大阪城のエレベーターは当時「復元」のあるべき姿とされていた!...名古屋城の「ホンモノ」を問い直す
ニューズウィーク日本版 / 2024年5月15日 11時5分
古川はこのプロジェクトの途中で退任してしまったため、完成した鯱鉾の最終形態に彼の考証の成果が十分に反映されなかった部分があったようで、そういう点には容赦ない批判を浴びせている。
そんな時代考証の塊のような専門家だから、鉄筋コンクリート造やエレベーターなどという話には卒倒してしまいそうなものだが、そうではない。
「本来木造建築を踏襲するは復興の真意であるが現代科学の肯定は此伝統的構造を破却せずにはゐない」と述べ、次のように断言する。
「大正末年に及んで現代化学は鉄筋混凝土(コンクリート)の如き理想的建築材料を生んだ。......此時に当りて本天守の如き永久性を持つ記念建築が時代の寵児たる此科学的最強にして且つ最も経済的なる鉄骨鉄筋混凝土を主材とせずして如何なる材料を他に求むべきや。...今後我国における古典建築の『レストレーション』は恐らく此材料に依って木造の『イミテーション』が行はれるものと信ずるのである。」
ここからは、「鉄筋コンクリート造、エレベーターつき」が、「復元」の理念に反するどころか、むしろ新たな時代の「復元」のあるべき姿としてイメージされていたことが窺われる。

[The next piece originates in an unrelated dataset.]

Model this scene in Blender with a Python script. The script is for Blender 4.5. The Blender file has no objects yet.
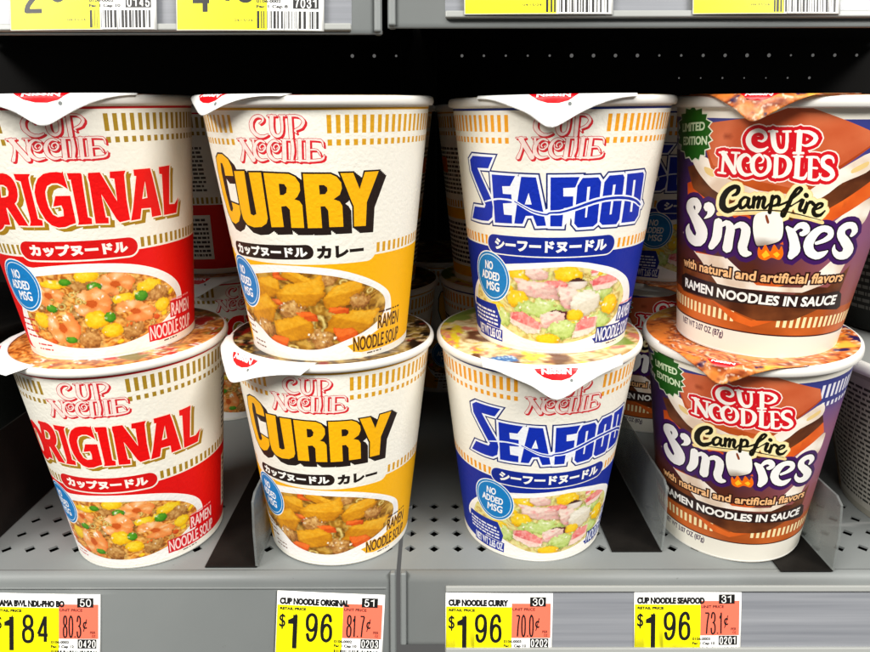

それはちょうど、バッハの鍵盤曲の演奏について、往年の大ピアニストたちが、ピアノという、バッハの時代には存在しなかった、より進歩した楽器で弾くことで、さまざまな表現を引き出し、「ピアノで弾くバッハ」の豊かな文化を形作ってきた歴史を思い起こさせる。
天守建築の「レストレーション」についての古川の予言も的中し、その後の時代、多くの天守建築をこのような形で復元する動きが日本中に引き起こされた。名古屋城もそのひとつだった。
このことは、「復元」の概念やオーセンティシティのあり方自体、それぞれの時代の価値観や感性と関わりながら形作られ、また変容するものであるということを教えてくれる。
そうであるなら、バリアフリーの考え方やら、VR、メタバース等々、少し前まで想像すらできなかったような文化が生まれているいま、新しい価値観や感性に見合った復元の概念やオーセンティシティのあり方をわれわれ自身が今後いかに構築してゆけるかを考えるべきなのではないだろうか。
オーセンティシティの概念が問い直されているのは、建築物の保存や復元の場面に限った話ではない。
同時代の楽器や演奏法によって、バッハやモーツァルトの曲の作曲当時の姿を復元する古楽演奏の世界では、クラヴィコードやチェンバロなどの古楽器での演奏が盛んになる一方で、その「オーセンティシティ」の要諦は、実は過去の演奏の忠実な再現などにはなく、むしろその根柢にあるのは現代を生きるわれわれの価値観や感性にほかならないという考え方が出てきている。